GOAL — Write out, word for word, the first line of the data below and every line after it through the one containing "chopstick(t2, ext(t2, p2, 1.7), .265, .345, .2, 'wooden".

* START DATA LINES *

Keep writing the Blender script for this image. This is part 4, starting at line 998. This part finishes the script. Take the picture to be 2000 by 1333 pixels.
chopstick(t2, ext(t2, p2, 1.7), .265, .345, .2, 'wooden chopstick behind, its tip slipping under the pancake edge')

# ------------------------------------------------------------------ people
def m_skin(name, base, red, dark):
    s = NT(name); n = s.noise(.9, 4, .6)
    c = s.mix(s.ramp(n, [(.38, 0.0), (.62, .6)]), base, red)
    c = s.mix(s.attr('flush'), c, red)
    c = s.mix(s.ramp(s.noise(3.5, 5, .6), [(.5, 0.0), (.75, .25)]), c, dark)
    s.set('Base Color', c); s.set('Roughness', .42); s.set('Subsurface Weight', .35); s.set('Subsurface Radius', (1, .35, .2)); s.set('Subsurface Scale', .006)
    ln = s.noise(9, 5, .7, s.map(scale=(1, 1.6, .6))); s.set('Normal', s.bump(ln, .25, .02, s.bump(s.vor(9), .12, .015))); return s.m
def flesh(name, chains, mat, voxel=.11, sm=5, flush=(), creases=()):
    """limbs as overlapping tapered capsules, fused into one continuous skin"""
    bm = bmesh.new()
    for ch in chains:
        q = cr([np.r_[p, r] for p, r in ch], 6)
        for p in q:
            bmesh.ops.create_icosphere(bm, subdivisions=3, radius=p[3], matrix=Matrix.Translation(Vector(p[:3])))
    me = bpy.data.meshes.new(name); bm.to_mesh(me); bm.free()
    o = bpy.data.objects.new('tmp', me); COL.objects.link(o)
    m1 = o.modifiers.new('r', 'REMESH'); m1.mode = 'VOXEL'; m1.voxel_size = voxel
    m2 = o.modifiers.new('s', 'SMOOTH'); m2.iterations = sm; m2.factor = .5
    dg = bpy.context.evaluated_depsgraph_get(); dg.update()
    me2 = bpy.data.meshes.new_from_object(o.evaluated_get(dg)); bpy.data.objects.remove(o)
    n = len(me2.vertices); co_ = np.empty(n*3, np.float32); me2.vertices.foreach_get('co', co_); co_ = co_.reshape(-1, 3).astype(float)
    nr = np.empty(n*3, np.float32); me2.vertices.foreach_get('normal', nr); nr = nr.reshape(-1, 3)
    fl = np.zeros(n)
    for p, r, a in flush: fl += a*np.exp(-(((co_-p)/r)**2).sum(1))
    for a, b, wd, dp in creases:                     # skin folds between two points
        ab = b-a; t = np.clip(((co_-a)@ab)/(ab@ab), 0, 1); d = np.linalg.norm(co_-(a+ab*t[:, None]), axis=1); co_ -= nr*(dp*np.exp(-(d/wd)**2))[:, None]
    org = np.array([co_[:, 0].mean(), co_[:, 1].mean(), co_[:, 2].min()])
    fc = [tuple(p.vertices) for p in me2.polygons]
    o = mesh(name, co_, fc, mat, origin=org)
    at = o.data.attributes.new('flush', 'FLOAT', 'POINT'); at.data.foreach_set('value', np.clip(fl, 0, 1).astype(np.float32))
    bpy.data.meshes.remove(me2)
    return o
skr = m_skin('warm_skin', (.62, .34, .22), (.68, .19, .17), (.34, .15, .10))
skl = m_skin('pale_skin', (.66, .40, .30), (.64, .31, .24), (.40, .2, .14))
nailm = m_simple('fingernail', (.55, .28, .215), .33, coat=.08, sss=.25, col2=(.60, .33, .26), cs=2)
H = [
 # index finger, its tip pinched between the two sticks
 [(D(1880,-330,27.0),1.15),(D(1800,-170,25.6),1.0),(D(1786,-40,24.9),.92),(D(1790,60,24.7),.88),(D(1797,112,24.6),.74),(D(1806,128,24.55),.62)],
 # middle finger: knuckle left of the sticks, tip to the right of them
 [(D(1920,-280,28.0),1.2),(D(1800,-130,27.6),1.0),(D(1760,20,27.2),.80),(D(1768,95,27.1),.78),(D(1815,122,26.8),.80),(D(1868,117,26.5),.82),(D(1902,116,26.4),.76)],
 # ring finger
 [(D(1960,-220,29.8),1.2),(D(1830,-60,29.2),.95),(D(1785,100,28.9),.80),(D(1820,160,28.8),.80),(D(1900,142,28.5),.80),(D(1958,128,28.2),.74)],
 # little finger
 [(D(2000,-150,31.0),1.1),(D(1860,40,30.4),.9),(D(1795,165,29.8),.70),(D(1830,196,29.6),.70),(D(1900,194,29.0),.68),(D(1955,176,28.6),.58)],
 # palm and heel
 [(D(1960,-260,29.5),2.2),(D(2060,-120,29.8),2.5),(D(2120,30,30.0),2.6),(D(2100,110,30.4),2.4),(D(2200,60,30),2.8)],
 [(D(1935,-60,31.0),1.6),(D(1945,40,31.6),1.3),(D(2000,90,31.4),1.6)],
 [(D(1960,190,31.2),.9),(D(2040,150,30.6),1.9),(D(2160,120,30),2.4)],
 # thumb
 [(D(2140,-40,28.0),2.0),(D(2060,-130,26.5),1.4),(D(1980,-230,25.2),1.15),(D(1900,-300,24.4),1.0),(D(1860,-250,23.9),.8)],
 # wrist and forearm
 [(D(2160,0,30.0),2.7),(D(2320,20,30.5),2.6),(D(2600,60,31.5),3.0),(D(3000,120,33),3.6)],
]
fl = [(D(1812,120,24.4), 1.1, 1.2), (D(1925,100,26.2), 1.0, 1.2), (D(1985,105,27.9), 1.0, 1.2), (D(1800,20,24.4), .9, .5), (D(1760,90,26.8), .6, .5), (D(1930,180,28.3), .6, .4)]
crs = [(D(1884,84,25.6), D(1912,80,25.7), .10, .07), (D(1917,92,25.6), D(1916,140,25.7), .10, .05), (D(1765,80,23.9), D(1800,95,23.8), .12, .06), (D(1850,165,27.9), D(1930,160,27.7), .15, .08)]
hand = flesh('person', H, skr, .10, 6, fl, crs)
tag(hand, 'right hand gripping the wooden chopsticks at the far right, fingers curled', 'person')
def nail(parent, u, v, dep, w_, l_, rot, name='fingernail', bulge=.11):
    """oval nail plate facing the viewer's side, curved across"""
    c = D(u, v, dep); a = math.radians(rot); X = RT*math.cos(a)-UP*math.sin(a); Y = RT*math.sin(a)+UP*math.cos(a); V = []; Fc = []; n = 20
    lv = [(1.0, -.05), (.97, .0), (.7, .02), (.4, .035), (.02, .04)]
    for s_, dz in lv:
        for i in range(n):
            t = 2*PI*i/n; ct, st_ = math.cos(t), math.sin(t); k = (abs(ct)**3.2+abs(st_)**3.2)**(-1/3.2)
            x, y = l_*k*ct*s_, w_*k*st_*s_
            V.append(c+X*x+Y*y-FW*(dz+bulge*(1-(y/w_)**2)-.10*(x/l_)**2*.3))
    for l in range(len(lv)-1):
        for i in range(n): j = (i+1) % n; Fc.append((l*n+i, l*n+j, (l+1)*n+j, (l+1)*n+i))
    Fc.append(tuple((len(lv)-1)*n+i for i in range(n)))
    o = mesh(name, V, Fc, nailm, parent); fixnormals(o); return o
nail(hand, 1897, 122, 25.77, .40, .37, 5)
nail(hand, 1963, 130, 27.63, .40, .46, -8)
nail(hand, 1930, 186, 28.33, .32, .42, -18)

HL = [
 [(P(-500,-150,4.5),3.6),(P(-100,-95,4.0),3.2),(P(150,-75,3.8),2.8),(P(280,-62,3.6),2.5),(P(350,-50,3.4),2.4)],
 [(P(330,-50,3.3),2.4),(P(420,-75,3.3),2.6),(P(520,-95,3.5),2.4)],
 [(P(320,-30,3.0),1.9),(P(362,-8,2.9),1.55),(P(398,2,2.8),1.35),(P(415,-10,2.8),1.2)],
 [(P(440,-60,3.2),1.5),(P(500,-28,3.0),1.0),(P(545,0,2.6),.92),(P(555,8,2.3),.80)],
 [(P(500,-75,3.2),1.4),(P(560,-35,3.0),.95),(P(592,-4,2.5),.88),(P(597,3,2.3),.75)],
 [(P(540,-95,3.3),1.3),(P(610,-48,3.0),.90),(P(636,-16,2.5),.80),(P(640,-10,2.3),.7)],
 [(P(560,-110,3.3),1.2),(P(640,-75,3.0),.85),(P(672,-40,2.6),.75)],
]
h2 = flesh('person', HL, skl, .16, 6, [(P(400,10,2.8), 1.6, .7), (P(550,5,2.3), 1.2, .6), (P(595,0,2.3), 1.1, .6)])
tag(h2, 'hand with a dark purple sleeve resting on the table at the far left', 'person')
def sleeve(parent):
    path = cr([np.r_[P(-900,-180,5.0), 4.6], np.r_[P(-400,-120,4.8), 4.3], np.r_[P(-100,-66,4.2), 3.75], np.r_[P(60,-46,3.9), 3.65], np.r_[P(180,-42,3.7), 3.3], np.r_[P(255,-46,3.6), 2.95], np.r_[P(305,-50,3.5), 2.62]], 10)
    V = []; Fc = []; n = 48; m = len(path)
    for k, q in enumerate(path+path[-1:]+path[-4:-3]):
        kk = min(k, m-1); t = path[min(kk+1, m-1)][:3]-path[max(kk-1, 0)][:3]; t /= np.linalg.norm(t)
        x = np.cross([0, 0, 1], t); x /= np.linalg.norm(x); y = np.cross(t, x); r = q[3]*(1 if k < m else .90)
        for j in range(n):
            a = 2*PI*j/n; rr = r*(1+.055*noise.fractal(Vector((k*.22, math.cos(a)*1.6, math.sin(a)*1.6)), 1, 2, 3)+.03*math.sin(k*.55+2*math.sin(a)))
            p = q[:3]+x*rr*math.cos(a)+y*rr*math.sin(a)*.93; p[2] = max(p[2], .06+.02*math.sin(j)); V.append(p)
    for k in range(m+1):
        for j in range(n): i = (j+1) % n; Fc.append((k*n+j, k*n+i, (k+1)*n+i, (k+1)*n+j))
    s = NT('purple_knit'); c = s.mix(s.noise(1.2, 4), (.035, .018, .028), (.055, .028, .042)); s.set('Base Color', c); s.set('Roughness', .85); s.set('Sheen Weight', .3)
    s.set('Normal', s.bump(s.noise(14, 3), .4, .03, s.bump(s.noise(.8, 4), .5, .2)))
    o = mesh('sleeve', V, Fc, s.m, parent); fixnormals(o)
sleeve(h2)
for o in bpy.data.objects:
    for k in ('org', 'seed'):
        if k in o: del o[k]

* END DATA LINES *

ANSWER TO THE EXERCISE —
Keep writing the Blender script for this image. This is part 4, starting at line 998. This part finishes the script. Take the picture to be 2000 by 1333 pixels.
chopstick(t2, ext(t2, p2, 1.7), .265, .345, .2, 'wooden chopstick behind, its tip slipping under the pancake edge')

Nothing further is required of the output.